Volker Surmann: Es war, vor 15 Jahren oder so, für uns wichtig, dabei zu sein, und sichtbar zu werden auf der Messe. Als kleinerer Verlag ist man häufig ziemlich unsichtbar. In diesem Sinne war es für uns ein großer Schritt, nach Leipzig zu gehen – ein Schritt, den wir nie bereut haben. Wir sind auch nie wieder weggegangen (lacht)
Haben Sie einen Stammplatz?
VS: Man findet uns ziemlich verlässlich in Halle 5, unweit der Leseinsel der jungen Verlage… Der Gang ändert gelegentlich seine Bezeichnung, aber der Standort ist mehr oder weniger immer derselbe. Wir teilen uns den Stand seit vielen Jahren mit dem Lektora Verlag aus Paderborn. Inzwischen gibt es in Leipzig auch ein Publikum, das uns ganz gezielt ansteuert.

Was macht Leipzig besonders?
VS: Wir sind auf beiden großen deutschen Messen präsent. In Frankfurt organisieren wir mit den Verlagen unserer Vertriebskooperation Buchkoop Konterbande (Assoziation A, Edition Nautilus, Orlanda und Transit) einen Gemeinschaftsstand; durch die Teilung von Standfläche versuchen wir, die Kosten im Griff zu behalten. Da bin ich selbst auch nicht die ganze Zeit vor Ort; wir teilen uns auch in die Präsenzzeiten. Leipzig gebe ich mir dagegen komplett, obwohl die Hotelpreise dort inzwischen fast mit Frankfurt konkurrieren können (lacht). Aber hier treffen wir auf ein lesehungriges und lesewilliges Publikum. Es ist großartig, wie viele Menschen es gibt, die Lust auf Literatur, Lust auf Bücher haben – und die, auch das merken wir, mit gut gefüllten Portemonnaies auf die Messe gehen.
Verkauf spielt also durchaus auch eine Rolle?
VS: Das ist für alle Indieverlage inzwischen sehr, sehr wichtig. Eine Buchmesse kostet unendlich viel Geld, und leider wird Leipzig auch immer teurer. Die Möglichkeit zu haben, das ein Stück weit zu refinanzieren, ist essentiell. Seit der Freigabe des Buchverkaufs klappt das etwas besser. Neben der partiellen Refinanzierung des Standes merkt man auch sofort, welche Titel gut funktionieren – gerade, wenn die Bücher frisch und neu sind, ist das auch ein großes Testlabor.
Gelebte Leserforschung?
VS: Ja, klar! Man bekommt direktes Feedback: Das spricht mich an, das weniger. Hey, das ist ein geiles Cover! Das bekommt man sonst als Verlag relativ selten. Ich liebe es, in Leipzig zu beobachten, nach welchen Büchern das Publikum greift. Natürlich ist es bitter zu sehen, wenn ein bestimmter Titel schnell wieder weggestellt wird. Man zermartert sich dann den Kopf: Was stimmt da nicht am Backcovertext…?
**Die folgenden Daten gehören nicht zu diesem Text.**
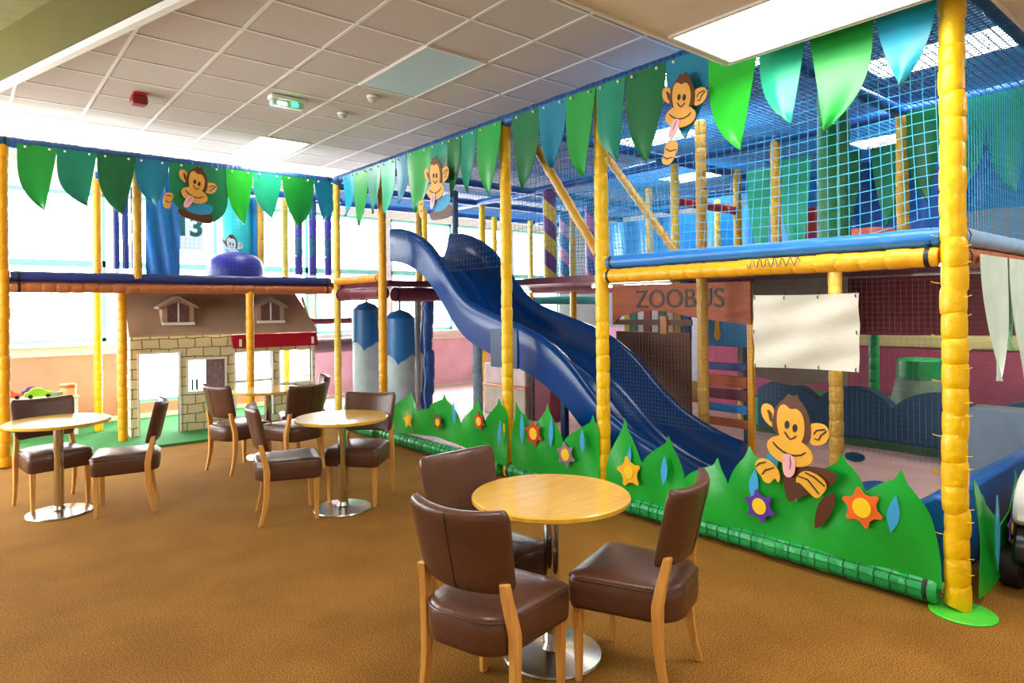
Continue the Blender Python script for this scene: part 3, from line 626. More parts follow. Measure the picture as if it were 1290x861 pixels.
# ================================================================== LEAF SKIRTS
def star(n, r0, r1, rot=0):
    return [((r1 if k % 2 else r0) * math.sin(rot + PI * k / n), (r1 if k % 2 else r0) * math.cos(rot + PI * k / n)) for k in range(2 * n)]
def skirt(pts, base, label, seed, amp=.026, x0=3.905, flowers=(), marks=(), hem=0.0, along='y'):
    """leaf-topped vinyl skirt; pts are the tips and dips of its top edge"""
    rd = random.Random(seed)
    P = sorted(pts); lo, hi = P[0][0], P[-1][0]
    def top(y):
        for (a, za), (b, zb) in zip(P, P[1:]):
            if a <= y <= b:
                q = (y - a) / (b - a) if b > a else 0
                return za + (zb - za) * q ** .62 if zb > za else zb + (za - zb) * (1 - q) ** .62
        return P[-1][1]
    peaks = [P[k] for k in range(1, len(P) - 1) if P[k][1] > P[k - 1][1] and P[k][1] > P[k + 1][1]]
    top0 = top
    def top(y): return top0(y) + sum(.05 * max(0, 1 - abs(y - a) / .04) ** 1.6 for a, _ in peaks)
    n = 240; ph = rd.uniform(0, 6)
    def off(y, z): return amp * (math.sin(ph + y * 7.0 + z * 6) * .6 + math.sin(ph * 2 + y * 15 - z * 9) * .35) * min(1, z * 2.5 + .2)
    def f(u, v, w_):
        y = lo + (hi - lo) * u; zt = top(y); b = base + hem * math.sin(PI * u)
        z = b + (zt - b) * v; o = x0 - off(y, z) - w_
        return (o, y, z) if along == 'y' else (y, o, z)
    c = ((x0, (lo + hi) / 2, base) if along == 'y' else ((lo + hi) / 2, x0, base))
    t = thing('leaf_skirt', label, 'skirt', c)
    MB().sheet(f, n, 10, .005).build('leaf_cloth', LEAFG, t)
    for (y, z, r, col) in flowers:
        fn = fR(y, z, x0 - amp - .008, rot=.2) if along == 'y' else fL(y, z, x0 - amp - .008, rot=.2)
        fl = MB().prism(smooth(star(5 if col in ('gold',) else 6, r * (1.35 if col == 'gold' or r < .1 else 1.08), r * (.66 if col == 'gold' or r < .1 else .56)), 1), fn, 0, .006).build('flower', FLC[col], t, smooth=False)
        fl['label'] = '%s cloth flower' % col
        ce = MB().prism(ell(0, 0, r * (.5 if r < .1 else .42), r * (.55 if r < .1 else .46)), fn, .006, .011).build('flower_center', YCEN, fl, smooth=False)
        ce.location = Vector((0, 0, 0)); ce.data.transform(Matrix.Translation(-Vector(c)))
    for (y, z, wd, h) in marks:
        wd *= 1.7; h *= 1.35
        fn = fR(y, z, x0 - amp - .004, rot=rd.uniform(-.15, .1)) if along == 'y' else fL(y, z, x0 - amp - .004)
        MB().prism([(wd * .55 * math.sin(PI * q / 8) * (1 - .25 * q / 8), -h / 2 + h * q / 8) for q in range(9)] + [(-wd * .55 * math.sin(PI * q / 8) * (1 - .25 * q / 8), -h / 2 + h * q / 8) for q in range(7, 0, -1)], fn, 0, .004).build('leaf_vein', LEAFB, t, smooth=False)
    return t
skirt(SK0, .10, 'short green leaf skirt at the far inner corner behind the middle table', 1)
skirt(SK1, .12, 'green leaf skirt with three small flowers under the slide head', 2, amp=.03, hem=.10, flowers=FL[0:3], marks=BM[0:2])
skirt(SK2, .10, 'green leaf skirt with a red and a mauve flower between the yellow slide posts', 3, flowers=FL[3:5], marks=BM[2:5])
skirt(SK3, .11, 'wide green leaf skirt with the big monkey and gold, violet and orange flowers', 4, flowers=FL[5:8], marks=BM[5:9])
skirt([(4.06, .68), (4.12, .60), (4.42, .34), (4.60, .40), (4.80, .56), (4.97, .30)], .06, 'green leaf skirt with a violet flower on the right end beside the toy car', 5, x0=1.095, along='x', flowers=[(4.555, .33, .085, 'violet')], marks=[(4.28, .36, .05, .3), (4.79, .36, .05, .26)])

# ================================================================== MONKEY CUT-OUTS
PXM = .00114
def pc(pts): return [((x - 365) * PXM, -(y - 300) * PXM) for x, y in pts]
def monkey(fn, label, loc, kind, tan):
    t = thing('monkey_cutout', label, 'cut-out', loc)
    def P(name, pts, m, w0, w1, sm=2, label=None):
        o = MB().prism(smooth(pc(pts), sm) if sm else pc(pts), fn, w0, w1).build(name, m, t, smooth=False)
        if label: o['label'] = label
        return o
    if kind == 'skirt':
        P('body', [(318, 460), (420, 440), (560, 425), (625, 455), (560, 540), (420, 600), (357, 665), (330, 560)], MBROWN, .0, .006)
        P('shirt', [(245, 385), (300, 425), (295, 490), (225, 450)], MBLUE, .004, .010)
        P('tail', [(605, 535), (608, 590), (575, 680), (505, 765), (500, 700), (520, 610), (560, 560)], MBROWN, .002, .008)
    if kind == 'wave':
        P('shirt', [(290, 430), (420, 440), (560, 430), (560, 520), (440, 565), (300, 550)], MBLUE, .0, .006)
        P('body', [(230, 520), (420, 570), (560, 520), (580, 600), (540, 640), (360, 625), (240, 600)], MBROWN, .002, .008)
    e1 = P('ear', [(272, 160), (240, 136), (205, 140), (193, 178), (207, 220), (240, 252), (275, 265)], tan, .003, .010)
    e2 = P('ear', [(465, 215), (500, 200), (550, 203), (572, 240), (560, 290), (520, 318), (462, 320)], tan, .003, .010)
    P('ear_line', [(228, 168), (250, 172), (264, 195), (262, 238), (246, 225), (240, 195)], MBROWN, .010, .012)
    MB().prism(stroke(pc([(490, 262), (505, 240), (545, 228), (555, 236), (528, 262), (516, 288), (494, 284)]), .010), fn, .010, .012).build('ear_line', MBLACK, t, smooth=False)
    P('hair', [(258, 270), (268, 190), (290, 130), (335, 92), (345, 66), (375, 82), (398, 62), (408, 92), (440, 125), (468, 180), (478, 250), (470, 320), (360, 330)], MBROWN, .006, .013)
    P('face', [(290, 185), (302, 140), (332, 122), (365, 152), (398, 138), (430, 165), (446, 220), (440, 300), (400, 340), (320, 340), (292, 250)], tan, .012, .017)
    MB().prism(pc(ell(365, 372, 128, 76, 8, 28)), fn, .015, .021).build('muzzle', tan, t, smooth=False)
    for ex, ey in ((349, 234), (393, 245)): 
        MB().prism(pc(ell(ex, ey, 13, 22, 5)), fn, .017, .020).build('eye', MBLACK, t, smooth=False)
    MB().prism(stroke(pc([(338, 272), (352, 292), (370, 308), (386, 300), (402, 284)]), .009), fn, .021, .024).build('nose', MBLACK, t, smooth=False)
    MB().prism(stroke(pc([(272, 338), (298, 362), (330, 380), (365, 390), (400, 390), (432, 380), (455, 362)]), .010), fn, .021, .024).build('mouth', MBLACK, t, smooth=False)
    tg = [(330, 384), (400, 392), (404, 440), (398, 490), (368, 516), (338, 500), (330, 440)] if kind == 'skirt' else [(318, 378), (372, 394), (352, 450), (330, 500), (296, 520), (272, 500), (282, 440)]
    P('tongue', tg, MPINK, .022, .027)
    MB().prism(stroke(pc([(372, 398), (378, 430), (374, 465)] if kind == 'skirt' else [(340, 396), (322, 430), (312, 460)]), .006), fn, .027, .029).build('tongue_line', MBROWN, t, smooth=False)
    def hand(pts, lines):
        h = P('hand', pts, tan, .018, .026)
        for ln in lines:
            q = MB().prism(stroke(pc(ln), .010), fn, .026, .029).build('finger_line', MBLACK, h, smooth=False)
            q.data.transform(Matrix.Translation(-Vector(loc)))
    if kind == 'skirt':
        hand([(170, 475), (195, 445), (240, 435), (290, 462), (320, 510), (312, 560), (290, 525), (260, 572), (225, 565), (215, 540), (185, 520)], [[(180, 492), (200, 470), (238, 455)], [(216, 528), (235, 500), (286, 475)]])
        hand([(405, 530), (412, 490), (450, 455), (510, 460), (560, 490), (568, 525), (545, 560), (520, 590), (490, 575), (452, 545), (425, 525)], [[(455, 465), (505, 480), (560, 515)], [(418, 492), (470, 500), (530, 560)]])
    elif kind == 'long':
        hand([(262, 530), (300, 525), (350, 545), (352, 600), (330, 640), (300, 690), (262, 700), (225, 680), (215, 650), (240, 610), (235, 585)], [[(248, 580), (290, 605), (345, 600)], [(228, 632), (265, 655), (315, 650)]])
    elif kind == 'wave':
        hand([(90, 420), (120, 400), (170, 405), (175, 450), (150, 480), (165, 520), (150, 570), (110, 560), (80, 500)], [[(105, 440), (140, 430), (165, 440)], [(110, 490), (130, 500), (150, 495)]])
    return t
monkey(fR(2.0, .795, 3.872, rot=-.03), 'big golden monkey cut-out peeping over the green leaf skirt', (3.872, 2.0, .40), 'skirt', MYEL)
monkey(fR(2.735, 2.975, 3.835, rot=-.04, sc=.86), 'long-tongued monkey cut-out on the pennants near the big light panel', (3.835, 2.735, 2.5), 'long', MTAN)
monkey(fL(2.17, 3.06, 8.46, rot=-.14, sc=1.02), 'waving monkey cut-out on the broad pennant over the toy cottage', (2.17, 8.46, 2.7), 'wave', MTAN)
monkey(fR(5.74, 2.90, 3.80, rot=.1, sc=1.05), 'foreshortened monkey cut-out on the pennants above the slide', (3.80, 5.74, 2.5), 'wave', MTAN)
monkey(fL(2.98, 2.5, 9.80, rot=0, sc=.72), 'faded monkey cut-out standing behind the blue dome upstairs', (2.98, 9.80, 2.1), 'long', mat('monkey_pale', '#C9D6DC', rough=.5))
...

Ich nehme an, dass Sie auch am Lesefest „Leipzig liest“ teilnehmen. Wie wählen Sie da aus? Die Ressourcen sind ja nicht unbegrenzt…
VS: Wir versuchen immer, Autorinnen und Autoren vorzuschlagen für diverse etablierte Formate, etwa für die L3, die Lange Leipziger Lesenacht in der Moritzbastei. Das hat in den letzten Jahren – ich klopfe auf Holz! – immer funktioniert. Wir haben nicht die Kapazität, groß eigene Veranstaltungen zu organisieren, dafür fehlen uns auch die Leipziger Kontakte. Wenn wir allerdings mit einer guten Idee um die Ecke kommen, unterstützt uns auch das Team von Leipzig liest.
Gibt es Orte, die sich über die Jahre besonders bewährt haben?
VS: Wir haben seit acht Messen eine schöne Kooperation mit dem Schauspiel Leipzig. Zusammen mit dem Lektora Verlag organisieren wir eine Poetry Slam- und Spoken Word-Veranstaltung in der Diskothek des Schauspielhauses, die wir „Gipfeltreffen der G 4“ nennen – jeder Verlag schickt dazu zwei Autor:innen ins Rennen.
Haben Sie für uns noch ein Leipzig-Erlebnis für uns, dass sich tief in Verlegerhirn und -herz eingeprägt hat?
VS: Sensationell toll war das Gefühl zur ersten Leipziger Buchmesse nach den Corona-Ausfällen. Die Leute waren glücklich, wieder da zu sein. Das war mit Händen zu greifen. Dass sie uns dabei auch die Stände leergekauft haben, war ein sehr angenehmer Nebeneffekt.

Dr. Volker Surmann, geboren 1972 in Halle/Westfalen, Satiriker, Autor, Vorleser und Verleger. Seit 2010 betreut er als Lektor das Programm des Berliner Satyr Verlags; seit September 2011 ist er alleiniger Eigentümer.
Satyr, fest verankert in der deutschen Lesebühnen- und Poetry-Slam-Szene, wurde 2005 zunächst als Teil eines Kleinkunstnetzwerkes von Peter Maassen gegründet. Mit der Übernahme durch Volker Surmann zog der Verlag aus dem Kreuzberger Graefekiez nach Berlin-Friedrichshain. Die Büroräume in der Auerstraße 23 teilt sich Satyr mit dem Schaltzeit Verlag und dem Sprecher Sascha Tschorn.